Alchemy has collaborated with Paul on a numerous projects, including Cartel Land, Weiner and The E-Team. “Every time I book Leslie and his team on a show, I breathe a sigh of relief, because I know I’ve secured a solid element for my mix,” Paul said. “If my next thought about Foley is to push the fader up at the mix, I can trust that it will be just right. They are truly a well-oiled, and very experienced machine.”

For most documentaries, Bloome aims to make the Foley effects as realistic as possible, and subtle enough to blend seamlessly with production sound. The subject matter of The Bandit, however, cried out for a bit more creative license. “It’s a story about stuntmen,” explained Bloome. “It ought to sound bigger than life. There are moments where stuntmen are taking brutal hits and we thought, ‘let’s make them a little harder than they would have been in real life.’ When stuntmen are flying through windows, it should sound painful. When a guy jumps off a building aiming for a horse and misses, it’s got to hurt. We took it a little over the top.”

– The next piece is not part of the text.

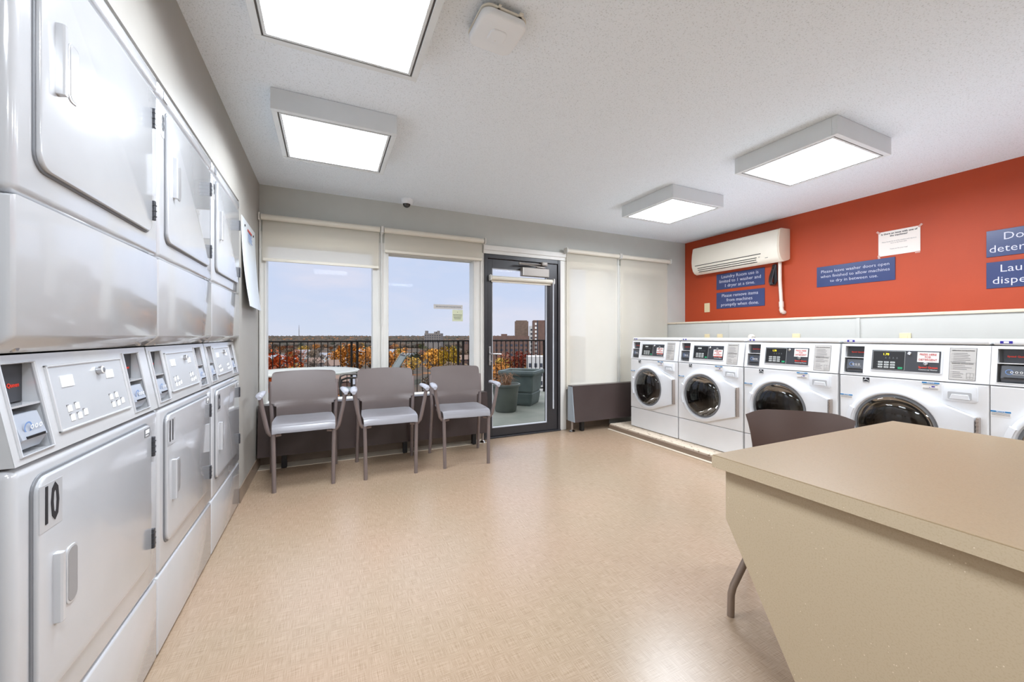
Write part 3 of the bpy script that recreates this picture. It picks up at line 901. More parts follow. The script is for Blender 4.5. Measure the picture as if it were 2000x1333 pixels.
def washer(i, yleft, label, low_sticker, digits):
    t = thing('front_load_washer', label, 'washer', (3.185, yleft, 0.0675), -R90, 'front-load washers along the orange wall')
    w = WW
    b = MB(); A = ang_list()
    for z in (.223, .775):
        for x in (0.0, w): A.append(math.atan2(z - DC[1], x - DC[0]))
    A = sorted(set(A))
    loops = []
    for (y, fn) in ((.012, lambda th: .190), (.0, lambda th: .196), (.0, lambda th: sq_r(th, .007, w - .007, .230, .768)),
                    (.002, lambda th: sq_r(th, .002, w - .002, .225, .773)), (.008, lambda th: sq_r(th, 0, w, .223, .775)), (.70, lambda th: sq_r(th, 0, w, .223, .775))):
        loops.append([(DC[0] + fn(th) * math.cos(th), y, DC[1] + fn(th) * math.sin(th)) for th in A] )
    for L in loops: L.append(L[0])
    b.grid(loops, smooth=False)
    b.box(0, w, .69, .70, .223, .775)
    b.build('cabinet', 'wash', t)
    b = MB(); b.box(0.001, w - .001, .002, .70, .004, .219, .006, 3); b.build('kick_panel', 'wash', t)
    # drum
    b = MB(); b.lathe([(.190, .012), (.186, .05), (.205, .07), (.215, .08), (.215, .42), (.19, .44), (0, .44)], (DC[0], 0, DC[1]), 'y', 48)
    dr = b.build('drum', 'drum', t)
    b = MB()
    for k in range(3):
        a = k * 2 * PI / 3 + .5
        b.tube([(DC[0] + .205 * math.cos(a), .09, DC[1] + .205 * math.sin(a)), (DC[0] + .205 * math.cos(a), .42, DC[1] + .205 * math.sin(a))], .024, 8)
    b.build('drum_rib', 'drum', dr)
    b = MB(); b.lathe([(.196, .002), (.188, -.006), (.176, .02), (.170, .05), (.184, .07)], (DC[0], 0, DC[1]), 'y', 48); b.build('rubber_gasket', 'rubber', t)
    # door
    A = ang_list(); loops = []
    for (y, k) in ((-.008, 'i0'), (-.030, 'i1'), (-.040, 'i2'), (-.041, 'm'), (-.034, 'o1'), (-.030, 'o2'), (-.001, 'o3')):
        row = []
        for th in A:
            ro = hull_r(th)
            rr = {'i0': GR - .004, 'i1': GR, 'i2': GR + .006, 'm': GR + .014, 'o1': min(ro - .008, .256) if ro > DR + .002 else ro - .008, 'o2': ro - .003, 'o3': ro}[k]
            row.append((DC[0] + rr * math.cos(th), y, DC[1] + rr * math.sin(th)))
        row.append(row[0]); loops.append(row)
    b = MB(); b.grid(loops, smooth=True); d = b.build('door', 'washd', t, sharp=32)
    b = MB()
    rows = []
    for rr, y in ((GR + .012, -.040), (GR + .014, -.049), (DR + .001, -.043), (DR + .004, -.02)):
        rows.append([(DC[0] + rr * math.cos(a), y, DC[1] + rr * math.sin(a)) for a in [math.radians(156 + 48 * k / 16) for k in range(17)]])
    b.grid(rows, smooth=True)
    for a in (156, 204):
        aa = math.radians(a); P = lambda r, y: (DC[0] + r * math.cos(aa), y, DC[1] + r * math.sin(aa))
        tt = bmesh.new(); tt.faces.new([tt.verts.new(P(GR + .012, -.038)), tt.verts.new(P(GR + .014, -.049)), tt.verts.new(P(DR + .001, -.043)), tt.verts.new(P(DR + .004, -.02))]); b._merge(tt)
    b.build('door_grip', 'washd', d, sharp=40)
    b = MB(); b.lathe([(GR - .001, -.026), (GR - .010, -.033), (GR - .016, -.034)], (DC[0], 0, DC[1]), 'y', 56); b.build('glass_trim', 'midgrey', d)
    b = MB(); b.lathe([(GR - .014, -.030), (GR * .85, -.046), (GR * .6, -.060), (GR * .3, -.067), (0, -.069)], (DC[0], 0, DC[1]), 'y', 56)
    b.build('door_glass', 'doorglass', d)
    b = MB(); b.lathe([(GR - .016, -.028), (GR * .86, .0), (GR * .74, .05), (GR * .60, .075), (0, .085)], (DC[0], 0, DC[1]), 'y', 48)
    b.build('glass_bowl', 'bowlglass', d)
    b = MB(); b.box(.632, .643, -.032, -.001, .347, .598, .002)
    for k in range(12): b.box(.631, .645, -.036, -.03, .350 + .0207 * k, .3535 + .0207 * k)
    b.build('hinge', 'hinge', d)
    # control head: sloping front with card bay
    yz = lambda z: .030 * (z - .779) / .206
    xs = [0.0, .020, .128, w]; zs = [.779, .793, .971, .985]
    tt = bmesh.new()
    for a in range(3):
        for c in range(3):
            if c == 1 and a == 1: continue
            q = [(xs[a], zs[c]), (xs[a + 1], zs[c]), (xs[a + 1], zs[c + 1]), (xs[a], zs[c + 1])]
            tt.faces.new([tt.verts.new((x, yz(z), z)) for x, z in q])
    x0, x1, z0, z1 = xs[1], xs[2], zs[1], zs[2]; D = .12
    for q in (((x0, yz(z0), z0), (x1, yz(z0), z0), (x1, D, z0), (x0, D, z0)), ((x0, yz(z1), z1), (x1, yz(z1), z1), (x1, D, z1), (x0, D, z1)),
              ((x0, yz(z0), z0), (x0, yz(z1), z1), (x0, D, z1), (x0, D, z0)), ((x1, yz(z0), z0), (x1, yz(z1), z1), (x1, D, z1), (x1, D, z0)),
              ((x0, D, z0), (x1, D, z0), (x1, D, z1), (x0, D, z1))):
        tt.faces.new([tt.verts.new(p) for p in q])
    for x in (0, w): tt.faces.new([tt.verts.new(p) for p in ((x, 0, .779), (x, yz(.985), .985), (x, .70, .985), (x, .70, .779))])
    tt.faces.new([tt.verts.new(p) for p in ((0, .70, .779), (w, .70, .779), (w, .70, .985), (0, .70, .985))])
    bmesh.ops.remove_doubles(tt, verts=tt.verts, dist=1e-5)
    b = MB(); b._merge(tt); head = b.build('control_head', 'wash', t)
    b = MB(); b.box(.003, w - .003, .031, .70, .988, 1.021, .009, 3); b.build('lid', 'wash', t, smooth=True, sharp=30)
    b = MB(); b.tube([(x0, yz(z0), z0), (x1, yz(z0), z0), (x1, yz(z1), z1), (x0, yz(z1), z1)], .0025, 8, closed=True); b.build('bay_rim', 'wash', head)
    b = MB(); b.box(x0, x1, yz(.893), .118, .8925, .8965); b.build('bay_shelf', 'wash', head)
    b = MB(); b.box(x0 + .018, x1, .040, .046, .900, .968); bp = b.build('badge_panel', 'darkgrey', head)
    text('Speed Queen', .0125, ((x0 + x1) / 2 + .010, .0397, .931), 'brandred', bp, bold=.0003)
    card_reader(head, x0 + .014, x1 - .002, .796, .884, False)
    ang = math.atan(.030 / .206)

    def slab(name, m, X0, X1, Z0, Z1, parent, y0=-.002, y1=.003, bev=0, rr=0):
        o = MB()
        if rr: o.prism(rrect(0, X1 - X0, 0, Z1 - Z0, rr), 'y', y0, y1, bev)
        else: o.box(0, X1 - X0, y0, y1, 0, Z1 - Z0, bev)
        q = o.build(name, m, parent); q.location = (X0, yz(Z0), Z0); q.rotation_euler = (-ang, 0, 0)
        return q
    fr = slab('control_frame', 'washd', .163, .492, .817, .955, t, -.003, .003, .0, .006)
    def on(parent, name, m, X0, X1, Z0, Z1, y):   # child in the frame's own tilted space
        o = MB(); o.box(X0 - .163, X1 - .163, y, y + .0012, Z0 - .817, Z1 - .817); return o.build(name, m, parent)
    on(fr, 'control_plate', 'darkgrey', .170, .485, .823, .949, -.0042)
    on(fr, 'keypad_border', 'key', .1745, .331, .8275, .9445, -.0048)
    on(fr, 'keypad', 'black', .1760, .3295, .8290, .9430, -.0054)
    if digits: text(digits, .020, (.240 - .163, -.0060, .923 - .817), 'led', fr, 'lit_digits', sx=.9)
    else:
        o = MB(); o.box(.055, .095, -.0060, -.0053, .100, .112); o.build('display_window', 'key', fr)
    o = MB(); o2 = MB()
    for r_ in range(3):
        for c_ in range(3):
            X, Z = .203 + .030 * c_ - .163, .873 - .0155 * r_ - .817
            o.box(X, X + .0225, -.0062, -.0053, Z - .0048, Z + .0048)
            o2.box(X + .004, X + .018, -.0065, -.0061, Z - .0012, Z + .0010)
            o2.box(X - .007, X - .004, -.0060, -.0053, Z - .001, Z + .001)
    for k in range(4): o2.box(.238 + .018 * k - .163, .242 + .018 * k - .163, -.0060, -.0053, .903 - .817, .906 - .817); o2.box(.236 + .018 * k - .163, .244 + .018 * k - .163, -.0060, -.0053, .897 - .817, .899 - .817)
    o.build('key', 'key', fr); o2.build('key_print', 'midgrey', fr)
    o = MB(); o.box(.300 - .163, .322 - .163, -.0066, -.0053, .834 - .817, .846 - .817, .001); o.build('start_key', 'green', fr)
    o = MB(); o.lathe([(0, -.012), (.007, -.012), (.0095, -.009), (.0095, -.003)], (.350 - .163, 0, .932 - .817), 'y', 20); o.build('lock', 'chrome', fr)
    text('Speed Queen', .0150, (.434 - .163, -.0048, .852 - .817), 'brandred', fr, 'lettering', bold=.0005)
    text('Commercial Washer', .0095, (.434 - .163, -.0048, .838 - .817), 'white', fr)
    sz = -.028 if low_sticker else 0.0
    st = on(fr, 'detergent_sticker', 'sticker', .386, .478, .883 + sz, .943 + sz, -.0056)
    text('PRESS HERE\nFOR\nDETERGENT', .0165, (.432 - .163, -.0062, .913 + sz - .817), 'inkred', st, sx=.86, line=.95)
    bz = .873 if not low_sticker else .922
    o = MB(); o.lathe([(0, -.009), (.006, -.009), (.006, -.013), (.0105, -.011), (.0105, -.003)], (.425 - .163, 0, bz - .817), 'y', 22); o.build('dispense_button', 'steel', fr)
    ins = slab('instruction_label', 'ink', .520, .622, .793, .973, t, -.0015, .001)
    o = MB(); o.box(.0012, .1008, -.0021, -.0012, .0012, .1788); o.build('label_face', 'labelgrey', ins)
    o = MB(); rr = random.Random(3)
    for z in [.150 - .0095 * k for k in range(6)] + [.080 - .0095 * k for k in range(3)] + [.044 - .0095 * k for k in range(4)]:
        o.box(.008, .010, -.0026, -.0020, z - .001, z + .001); o.box(.014, .014 + (.078 if z > .05 else .042) * rr.uniform(.6, 1), -.0026, -.0020, z - .0010, z + .0010)
    o.box(.004, .097, -.0026, -.002, .0985, .0992)
    for a in ((.068, .094, .040, .0406), (.068, .094, .008, .0086), (.068, .0686, .008, .0406), (.0934, .094, .008, .0406), (.081, .0816, .008, .0406), (.068, .094, .018, .0186)): o.box(a[0], a[1], -.0026, -.002, a[2], a[3])
    o.build('small_print', 'inkgrey', ins)
    text('OPERATING INSTRUCTIONS', .0068, (.051, -.0026, .165), 'ink', ins); text('DISPENSER INSTRUCTIONS', .0068, (.051, -.0026, .092), 'ink', ins)
    # labels on the cabinet front
    o = MB(); o.box(.128, .162, -.0012, .0, .734, .768); q = o.build('efficiency_mark', 'ink', t)
    o = MB(); o.box(.129, .161, -.0018, -.0011, .7348, .7410)
    o.tube([(.131, -.0014, .748), (.138, -.0014, .7535), (.147, -.0014, .7545), (.155, -.0014, .751), (.160, -.0014, .745)], .0012, 5)
    o.prism([(.142 + (.006 if k % 2 == 0 else .0025) * math.sin(k * PI / 5), .7625 + (.005 if k % 2 == 0 else .0022) * math.cos(k * PI / 5)) for k in range(10)], 'y', -.0018, -.0012)
    o.build('mark_print', 'white', q)
    text('ENERGY STAR', .0052, (.145, -.0020, .7379), 'ink', q, sx=.9)
    o = MB(); o.box(.411, .485, -.0012, 0, .722, .769); q = o.build('care_sticker', 'sticker', t)
    o = MB(); o.box(.411, .485, -.0018, -.0011, .760, .769); o.build('blue_band', 'labelblue', q)
    o = MB(); o.box(.452, .466, -.0018, -.0011, .740, .747); o.box(.442, .446, -.0018, -.0011, .736, .739); o.build('blue_mark', 'labelnavy', q)
    o = MB()
    for k, z in enumerate((.756, .7525, .733, .7295, .726)): o.box(.415, .480 - .004 * (k % 2), -.0016, -.0011, z - .0006, z + .0006)
    o.build('small_print', 'inkgrey', q)
    text('NOTICE', .0085, (.448, -.0022, .7645), 'white', q)
    o = MB(); o.box(.003, .072, -.0012, 0, .616, .646); q = o.build('notice_sticker', 'sticker', t)
    o = MB(); o.box(.003, .072, -.0018, -.0011, .6375, .646); o.build('blue_band', 'labelblue', q)
    o = MB()
    for z in (.633, .6295, .626, .6225): o.box(.006, .069, -.0016, -.0011, z - .0005, z + .0005)
    o.build('small_print', 'inkgrey', q); text('NOTICE', .0085, (.0375, -.0022, .6418), 'white', q)
    o = MB(); o.box(.028, .070, .0295, .0310, .998, 1.012); q = o.build('maker_label', 'labelnavy', t)
    o = MB(); o.box(.040, .058, .0290, .0296, 1.000, 1.010); o.build('label_print', 'white', q)
    # detergent drawer
    o = MB()
    o.prism(rrect(.4975, .633, .672, .765, .014), 'y', -.010, .002, .004, 2)
    q = o.build('detergent_drawer', 'washd', t, smooth=True, sharp=30)
    o = MB(); o.prism(rrect(.520, .612, .684, .726, .006), 'y', -.0108, -.0098, 0); o.build('pull_recess', 'plate', q)
    o = MB(); o.prism([(.528, .686), (.606, .686), (.600, .712), (.536, .712)], 'y', -.0150, -.0106, .0015); o.build('pull_lip', 'washd', q)
    return t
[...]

Bloome, who works in a purpose-built Foley stage at Alchemy’s facility in New York, points to a scene depicting a classic Hal Needham stunt. Needham falls over the side of a hill, rolls down an embankment, drops into a river and floats away. “That scene was all MOS (shot without synchronous audio),” he recalled. “We had to recreate each moment – breaking through the trees; rolling down the hill; rocks, sand, dirt and other debris; the big splash when he lands in the water; the water lapping against the body as it floats downstream.”

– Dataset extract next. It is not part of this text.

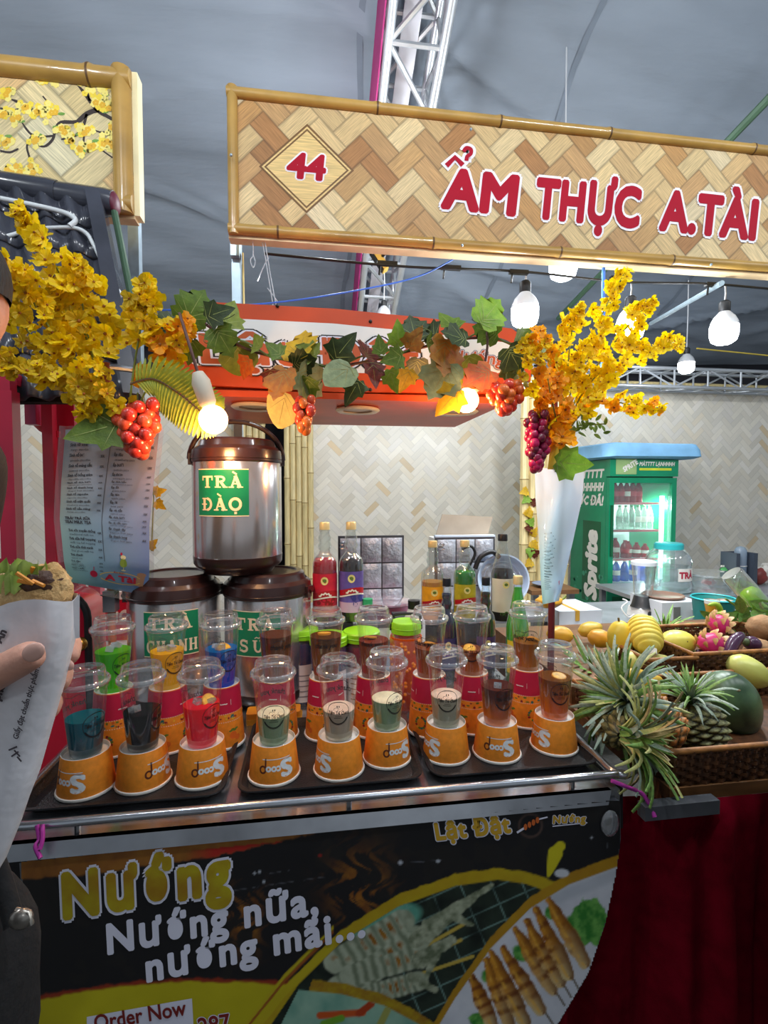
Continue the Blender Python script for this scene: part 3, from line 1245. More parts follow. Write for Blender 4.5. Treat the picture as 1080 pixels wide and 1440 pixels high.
# circle 2 (prawns on a white plate)
r2 = lambda off: interp(GX, [(585, 1500+off), (610, 1438+off), (640, 1388+off), (690, 1318+off), (745, 1262+off), (800, 1228+off), (868, 1203+off), (890, 1198+off)])
paint(soft(r2(0)-GY+3*(n2-.5), 2)*(GX > 580), 'b08a16', 'a4741a', n1)
in2 = soft(r2(16)-GY, 2)*(GX > 585)
paint(in2, 'bfc2cc', 'd6d8de', n1)
paint(soft(np.abs(GY-interp(GX, [(760, 1262), (860, 1222)])-10)-9, 8)*in2*.5, 'a4acb6')
for cx_, cy_, rr_ in ((828, 1290, 24), (842, 1308, 20), (818, 1312, 17), (776, 1283, 10), (733, 1340, 12), (686, 1372, 9), (672, 1436, 12), (805, 1300, 12)):
    d = np.hypot(GX-cx_, GY-cy_)-rr_*(.75+.55*n2)
    paint(soft(d, 3)*in2, '2f7a2c', '6fae52', np.clip((n2-.35)*2.4, 0, 1))
PR = [((663, 1374), (693, 1440)), ((684, 1350), (716, 1442)), ((691, 1340), (738, 1438)), ((707, 1334), (760, 1420)), ((725, 1306), (776, 1392)), ((741, 1296), (787, 1381)), ((754, 1279), (799, 1370)), ((771, 1264), (822, 1354))]
for p, q in PR:
    q2 = (q[0]+(q[0]-p[0])*.35, q[1]+(q[1]-p[1])*.25)
    d, t = seg(p, q2)
    paint(soft(d-1.3, 1.2)*in2, '5a4a2c')
    d, t = seg(p, q)
    rad = 4+8.5*np.sin(np.clip(t, .04, 1)*2.3)*(1-.25*t)
    d = d + .0
    m = soft(d-rad-5.5*(n2-.5), 2)*in2
    paint(m, 'c08022', 'd0b884', t*1.3-.45+.7*(n2-.5))
    paint(m*np.clip((.5+.5*np.sin(t*34)-.35)*1.4, 0, 1)*np.clip((n1-.33)*4, 0, 1)*(t < .9), '8a4a14', '5d2c0c', n2)
    side = np.sign((GX-p[0])*(q[1]-p[1])-(GY-p[1])*(q[0]-p[0]))
    paint(m*np.clip(.35+side*d/rad*.8, 0, 1)*.8, '5a2608')
    paint(m*soft(np.abs(d*side+rad*.35)-rad*.2, 3)*np.clip(n2*4-1.5, 0, 1)*.8, 'e0a83c')
# droplet and shell
d, t = seg((771, 1233), (781, 1200))
paint(soft(d-(1+9.5*t**.7), 1.5), 'c8bc1e')
d, t = seg((781, 1197), (788, 1190))
paint(soft(d-7, 1.5)*(GX > 778), 'c8bc1e')
d = np.hypot((GX-790)/10, (GY-1228)/6)-1
paint(soft(d*6, 1.5), 'c7cbd2')
# logo disc behind the little skewer
d = np.abs(np.hypot(GX-746, GY-1161)-16)
paint(soft(d-1.6, 1.5), '4a3a34')
# scratches
for p, q in (((330, 1252), (470, 1231)), ((545, 1215), (620, 1210)), ((380, 1228), (420, 1222)), ((150, 1262), (200, 1254)), ((850, 1150), (856, 1210))):
    d, t = seg(p, q)
    paint(soft(d-.5, 1.2)*(n2 > .45)*.5, '70727a')
for x, y, r in ((616, 1211, 2.5), (371, 1240, 2), (365, 1226, 2), (358, 1228, 2), (563, 1213, 3), (832, 1178, 1.6), (450, 1203, 2.5)):
    paint(soft(np.hypot(GX-x, GY-y)-r, 1.5), 'aeb2bb' if x != 450 else '8a2420')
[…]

Alchemy Post's Foley room.
Alchemy Post’s Foley room.
Bloome, recordist Ryan Collision and second foley artist Jonathan Fang also recreated the sound of one of Needham’s most famous non-movie stunts – his 1979 attempt to break the sound barrier in a rocket-propelled car dubbed the H.M.I. Motivator. When braking, the car’s parachute failed to deploy, leaving Needham skittering across the mud lake desert at 350 mph. In this instance, the roar of the engine and the rush of the tires serve to underscore Needham’s outsized personality. “Imagine the adrenalin rush,” Bloome said. “It was awesome.”

Not all of the Foley work for the film was quite so raucous. Bloome also produced atmospheric elements for interview segments and archival scenes. Those moments required a more nuanced sound treatment. “There’s a scene where Burt Reynolds is teaching an acting class,” he recalled. “And, there was a need for footsteps as the actors walk around the stage, but it couldn’t distract the audience. They need to sit deep in the mix, feel right and be in the right perspective.”

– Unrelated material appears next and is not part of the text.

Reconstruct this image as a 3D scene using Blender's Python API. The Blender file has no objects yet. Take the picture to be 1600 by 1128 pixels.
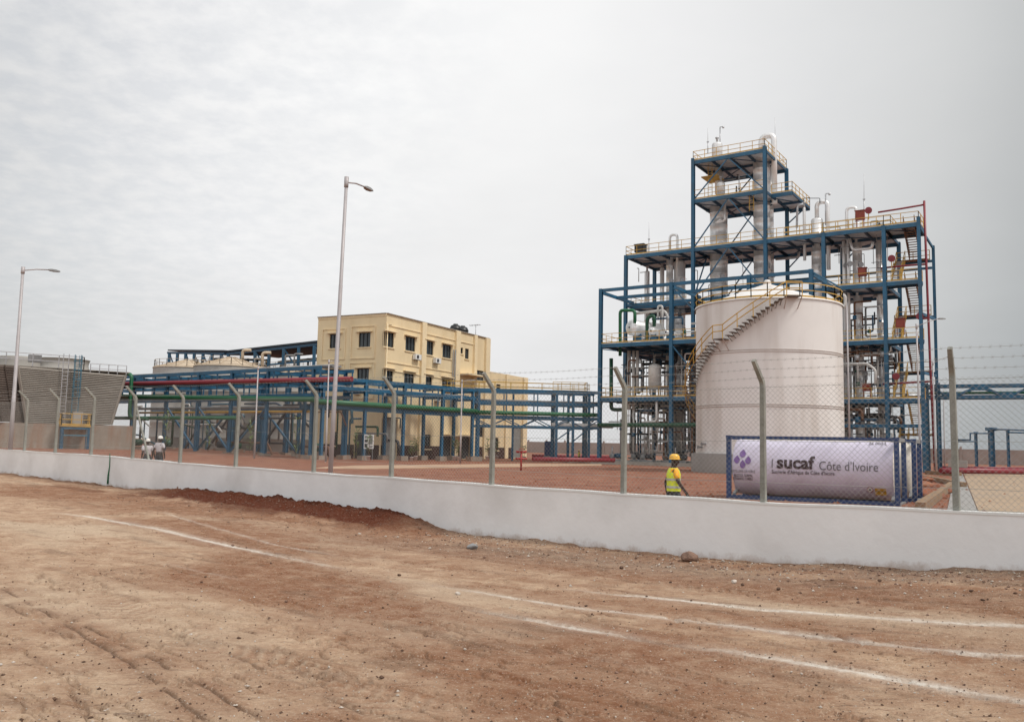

“Creating perspective is a big part of our job,” he added. “It’s about understanding mic placement and, on the engineering side, understanding how to blend mics.”

The Bandit pays tribute to the bravado stuntmen like Needham brought to the screen in an era before digital effects. “It was a great film to work on… outright fun,” said Bloome. “Smokey and the Bandit was one of the movies I grew up with, long before I knew what Foley was, and to be walking footsteps for that film…that was excellent!”